Press release July 5, 2013

7 Steps to increasing customer retention

If you’re trying to build a business, there are three and only three ways to increase revenue.
1.Increase the number of customers
2.Increase the average spend per transaction
3.Increase the number of times a customer buys from you

Of these, the third, turning a new customer into a repeat customer, is the most potent. Why?

Because attracting, entertaining, educating and converting a new customer is time and money intensive. New customers are price sensitive, have to be sold to, and convinced.

Existing customers, if you treat them right, not only become less price sensitive to your products, but become resistant to competitor’s products, evangelising and advocating on your behalf. They are more willing to buy products from back end marketing and promotion than front end efforts, because they already trust you, and processing sales is simpler since accounts are already set up.

7 Steps to increasing customer retention
With that in mind, here are seven simple steps to increasing customer retention rates.

1. Know your numbers
Do you know what your current customer retention rate is? If not, how can you hope to improve on it, or track your progress? While you can use sophisticated analytics and CRM software, at base all you need to know to get started is what percentage of sales come from new and existing customers.
To work that out, divide the total number of sales during the past twelve months by the total number of active customers. Set yourself a target to increase the number of sales per customer by 5 percent over the coming year.

2. Give them a reason
If you simply sell to a customer and never communicate with them again, why would they come back? If you don’t collect contact details as part of the original transaction, at least include a way for customers to subscribe to updates and offers in your product. Let new customers know you want a relationship with them, and make them feel valued.

3. Provide great service
Make existing customers feel valued by giving them the same great service and attention you lavish on new customers. Give an unadvertised bonus, make them feel part of an exclusive club. Some companies make offers available only to new customers. Try going the other way and showing your existing clients they are more important to you.

4. Keep your word
Whether it’s a commitment to outperform a competitor, a price match guarantee or a promise to put your customers’ interests before your own, make sure you live up to your performance standards. Train all your staff to understand the business ethos, not only sales and customer relations staff.

5. Put customers first
Put yourself in your customers shoes, try to see your business from a customers point if view. Don’t just pay lip-service to the idea, think about what your business can do to make your customers’ lives easier or richer. Don’t bombard them with back end sales offers or juts. Instead, surprise them with free gifts, share valuable information with them without asking for anything in return, and tailor your communication to their needs.
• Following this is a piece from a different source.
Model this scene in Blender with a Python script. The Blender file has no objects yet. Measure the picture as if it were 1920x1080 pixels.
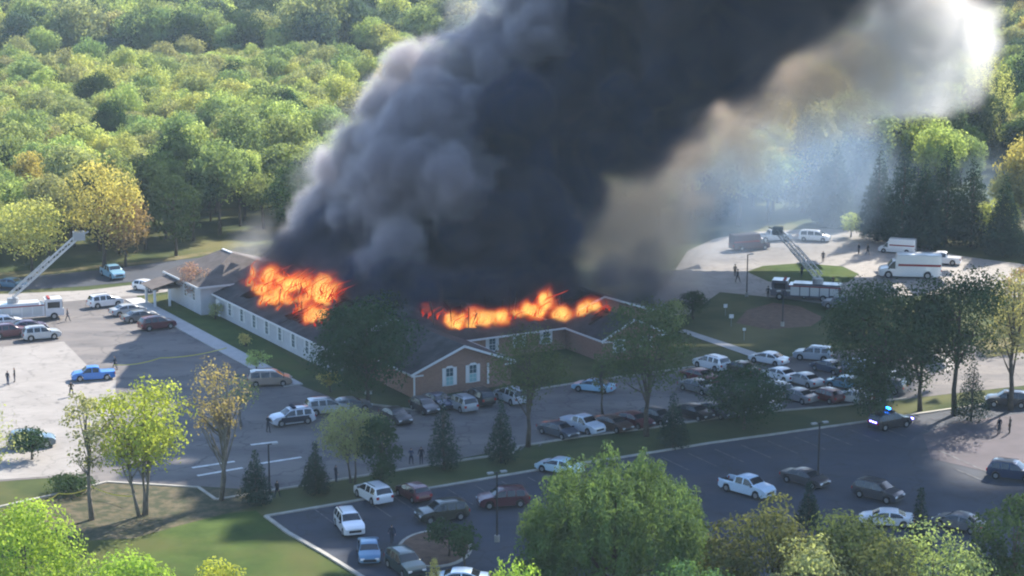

That way, when you do send a back end offer, your response rates will be dramatically improved. Loyalty cards have proved to be successful for many business owners especially coffee shops or sandwich bars, its proven that  an offer such as“Buy 5 cups of coffee and we’ll give the 6th one for Free! – does work, but you will need to compliment this with more engagement with them, do this right and you can watch customers become friends and advocates.

6. Communicate
Communication isn’t sending out coupons, offers and discounts. It isn’t even just sending reminders tailored to your customer’s buying habits and stated interests. It’s listening to your customer feedback and acting on it. Autoresponders are great for personalising and sending out mass email campaigns, but don’t forget to send   the occasional personal email from a real person too.

7. Go where your customers go
Don’t neglect offline customers, or those who prefer one communication channel to another. If your customers use Twitter, talk to them there. If they use Facebook or other social networks, make sure you have a presence there and monitor it. Be where your customers are talking about you, and join in the conversation.

Above all, remember to be human as well as professional. You’re dealing with people, not machines.